Khamenei's statement came just hours after Saudi Foreign Minister Adel al-Jubeir had hit back at criticism from its regional rival, saying it "shouldn't play politics with a tragedy." Iran's State Prosecutor Ebrahim Raisi went as far as saying that Iran would sue the Saudi royal family for the tragedy.
Iranian envoy preparing to visit Saudi Arabia
Iran has been fiercely critical of the Saudi authorities' handling of safety issues during the hajj and has questioned whether the kingdom was fit to carry on organizing the annual pilgrimage.
Iran's Culture Minister Ali Jannati announced that he planned to head a delegation to Saudi Arabia to follow up on the 316 Iranians that Tehran said were missing, but the Iranian state news agency IRNA said his team had not received visas yet.
On Saturday, Tehran had summoned Saudi Arabia's charge d'affaires for the third time since the stampede, to press the kingdom for greater cooperation. But a resolution might be unlikely since animosities between the two countries run deep, as Saudi Arabia, the birthplace of Islam, and Iran back opposite warring parties in Syria and Yemen.
United Nations to mediate?
Iran's President Hassan Rouhani appealed for UN mediation with the Saudis in a meeting with Secretary General Ban Ki-moon in New York, state television reported.
"Sadly, Riyadh isn't offering enough cooperation on the missing pilgrims and the transfer of the dead and injured," it quoted Rouhani as saying.
"It is crucial that the UN remind Riyadh of its legal and humanitarian obligations."
Seeking 'political gain'
Meanwhile, Saudi media have accused Iran of trying to make political gains from the catastrophe.
The Iranians "should know better than to play politics with a tragedy," Saudi Foreign Minister Adel Al-Jubeir told reporters on Saturday.
Saudi Health Minister Khaled al-Falah suggested that the crush, which had occurred on Thursday during a stone-throwing ritual in the Saudi holy town of Mina, had resulted from pilgrims' failure to follow instructions.
Saudi King Salman bin Abdulaziz ordered a safety review in the wake of the bloodshed, which came almost two weeks after 108 people were already killed in a construction crane collapse in the Grand Mosque in the city of Mecca.
Victims from around the world
While the Saudi authorities have not yet provided a breakdown of the victims of the stampede, Iran said that 144 of its pilgrims died in the crush.
Egypt reported 55 deaths among its pilgrims. There were 29 and 22 pilgrims among the dead from India and Indonesia respectively. At least 18 Pakistanis died, while Algeria said seven of its citizens perished in the stampede.
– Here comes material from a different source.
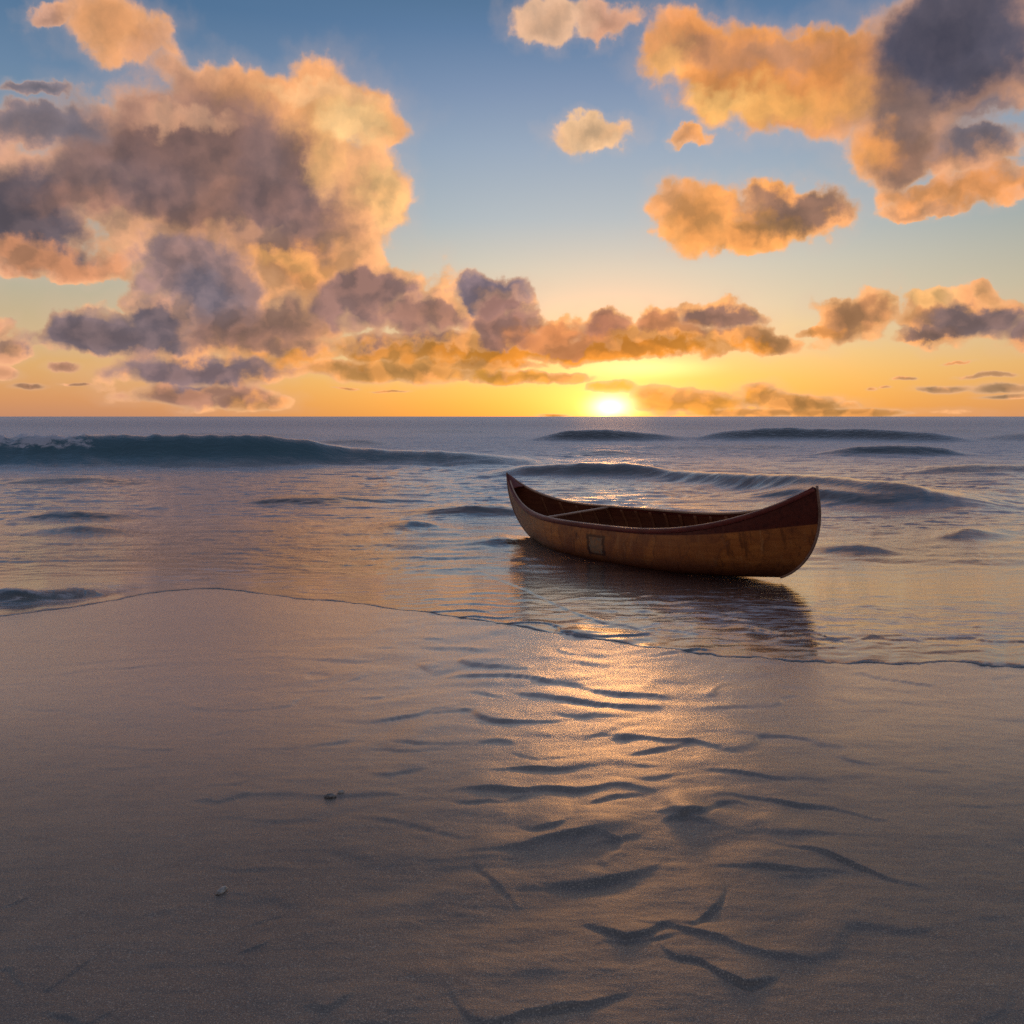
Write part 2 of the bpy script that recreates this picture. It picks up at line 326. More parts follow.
SCARPS = [  # points in picture-equivalent ground bearings, height m, face width m, decay m
 ([(582,739),(600,735),(625,738),(640,736)],.012,.05,.25),([(616,758),(637,756),(660,751),(675,749),(688,742),(714,738)],.020,.07,.22),
 ([(580,809),(600,803),(619,797),(650,795)],.020,.06,.22),([(659,822),(681,818),(714,814)],.024,.05,.18),
 ([(440,800),(470,803),(500,802),(525,796),(545,790)],.016,.12,.35),([(515,828),(535,831),(555,829),(575,821)],.016,.10,.3),
 ([(540,882),(575,885),(600,880),(628,875),(650,867),(672,860)],.020,.09,.3),([(580,850),(619,842),(655,832)],.012,.08,.25),
 ([(425,713),(462,711),(485,709)],.012,.07,.3),([(466,691),(487,694),(510,700)],.012,.06,.3),([(385,741),(420,744),(448,745)],.014,.07,.3),
 ([(702,800),(726,796),(762,801),(789,805),(808,807),(833,810),(871,818),(897,823)],.019,.04,.2),([(680,819),(705,814),(721,805),(737,803),(755,809)],.020,.04,.16),
 ([(757,835),(784,847),(808,849),(833,856),(858,866),(888,878),(915,884),(940,892)],.018,.035,.2),([(713,864),(743,866),(770,866),(789,869),(817,870),(844,871),(860,874)],.020,.03,.15),
 ([(770,875),(803,876),(840,873)],.012,.03,.08),([(680,921),(694,922),(707,914),(722,899),(727,884)],.018,.04,.16),
 ([(695,956),(721,972),(746,983),(762,979),(780,970)],.026,.035,.18),([(578,919),(600,927),(625,936),(650,930),(675,919),(700,924)],.026,.045,.16),
 ([(590,941),(631,940),(662,936),(694,929)],.012,.03,.10),([(655,942),(675,954),(700,958),(722,970)],.020,.035,.14),
 ([(445,978),(459,1005),(481,1019),(500,1017),(525,1008),(556,1005),(588,998),(635,988)],.026,.035,.2),
 ([(185,797),(220,799),(250,793),(272,776)],.012,.07,.2),([(200,784),(235,783),(262,776)],.008,.05,.15),([(305,746),(330,743),(355,739)],.012,.06,.2),([(332,686),(352,680),(374,674)],.010,.07,.25),
 ([(40,988),(60,958),(104,944)],.010,.03,.12),([(42,1003),(85,1018),(134,993)],.012,.03,.12),([(232,951),(255,945),(274,936)],.008,.02,.08),([(295,1002),(330,1003),(360,984)],.014,.05,.12),([(0,902),(20,896),(36,889)],.008,.03,.1),
 ([(-20,968),(10,962),(28,985)],.010,.03,.12),([(205,862),(240,868),(300,864)],.006,.04,.12),([(225,930),(265,915),(300,908)],.005,.03,.1),
 ([(130,706),(180,700),(230,694)],.006,.06,.2),([(60,672),(120,668),(190,660)],.007,.08,.25),([(190,735),(230,728),(270,722)],.005,.05,.2),
 ([(540,712),(580,718),(620,712)],.008,.12,.35),([(600,775),(650,782),(700,774)],.008,.10,.3),([(350,770),(390,775),(430,768)],.008,.12,.3),([(340,815),(400,822),(450,835),(490,842)],.008,.14,.3),
 ([(470,860),(500,885),(520,905)],.010,.10,.3),([(240,700),(300,690),(360,690)],.006,.08,.3),([(500,750),(540,762),(580,757)],.010,.12,.3),
 ([(60,1080),(300,1100),(500,1075)],.02,.05,.2),([(650,1070),(800,1090),(950,1060)],.02,.05,.2),([(1100,800),(1180,812),(1260,806)],.018,.05,.2),([(-160,780),(-90,790),(-30,778)],.014,.06,.2)]
def sand_height(X, Y):
    z = sand_base(Y)
    w = sst(9, 5.5, Y) * sst(-6, -1, Y)
    px = np.where(Y > .5, X / np.maximum(Y, .5) * F + 512, 512)
    mid = np.exp(-((px - 590) / 260.) ** 2) * sst(1.5, 2.2, Y) * .8 + .2
    th = .25
    xr = X * math.cos(th) + Y * math.sin(th); yr = -X * math.sin(th) + Y * math.cos(th)
    wx = xr + .25 * fbm(X * 1.1, Y * 1.1, 2, .5, 40); wy = yr + .18 * fbm(X * 1.3 + 9, Y * 1.3, 3, .5, 41)
    n = fbm(wx * 1.6, wy * 4.2, 3, .45, 11)
    z = z + w * mid * .0075 * fbm(wx * 2.0, wy * 3.6, 2, .4, 11) 
    ph = Y * 2.6 + .18 * X + 1.15 * fbm(X * .75 + 2, Y * .9, 3, .5, 101) + .10 * fbm(X * 5, Y * 6, 2, .5, 105)
    fr_ = ph - np.floor(ph); saw = np.where(fr_ < .10, sst(0, 1, fr_ / .10), 1 - sst(.0, 1.0, (fr_ - .10) / .90))
    patch = sst(-.35, .35, fbm(X * 1.4 + 7, Y * 1.9, 3, .5, 108))
    z = z + w * (mid - .05) * .012 * saw * patch
    z = z + w * .0009 * fbm(X * 9 + Y * 2, Y * 22, 3, .55, 120)
    z = z + w * .0016 * fbm(X * 1.6, Y * 4., 2, .5, 21) + w * .0004 * fbm(X * 12, Y * 18, 2, .5, 31)
    z = z + .02 * fbm(X * .3, Y * .3, 2, .5, 51) * w
    for pts, A, fw, dc in SCARPS:
        P = np.array([px_to_beach(*p) for p in pts]); P = P[np.argsort(P[:, 0])]
        x0, x1 = P[0, 0], P[-1, 0]; ln = x1 - x0
        m = (X > x0 - .02) & (X < x1 + .02) & (Y > P[:, 1].min() - .6) & (Y < P[:, 1].max() + 1.2)
        if not m.any(): continue
        x = X[m]; y = Y[m]
        kk = np.linspace(-.03, .03, 5) * max(ln, .3)
        yl = sum(np.interp(x + k, P[:, 0], P[:, 1]) for k in kk) / 5 + .012 * fbm(x * 9, x * 0 + A * 999, 3, .5, 3)
        s = y - yl
        t = np.clip((x - x0) / ln, 0, 1); tp = np.sin(np.pi * t) ** 1.1 * (.75 + .5 * pn(x * 6, x * 0 + 7.7, 8))
        fw = min(fw, .06) * .30
        far = np.clip((s + fw * 1.1) / (fw * 1.3), 0, 1) ** 1.4 * np.exp(-np.maximum(s, 0) / dc)
        near = -.35 * np.exp(-((s + fw * 1.1) / (fw * 1.2)) ** 2)
        z[m] += A * .50 * (1 if P[:, 1].mean() > 2.25 else .8) * tp * (far + near)
    return z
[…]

Around 1.9 million Muslims attended this year's hajj, according to Saudi officials.
Troubled pilgrimage
The crush marked the worst disaster in the annual pilgrimage in 25 years. In 1990, 1,426 worshippers had died in a stampede inside a tunnel after the ventilation system broke down.
Seven years later, 343 pilgrims were killed in a massive fire that gutted their tents in Mina, around 10 kilometers (six miles) east of Mecca.
In 2006, 364 pilgrims were crushed to death during the symbolic stoning of the devil in Mina.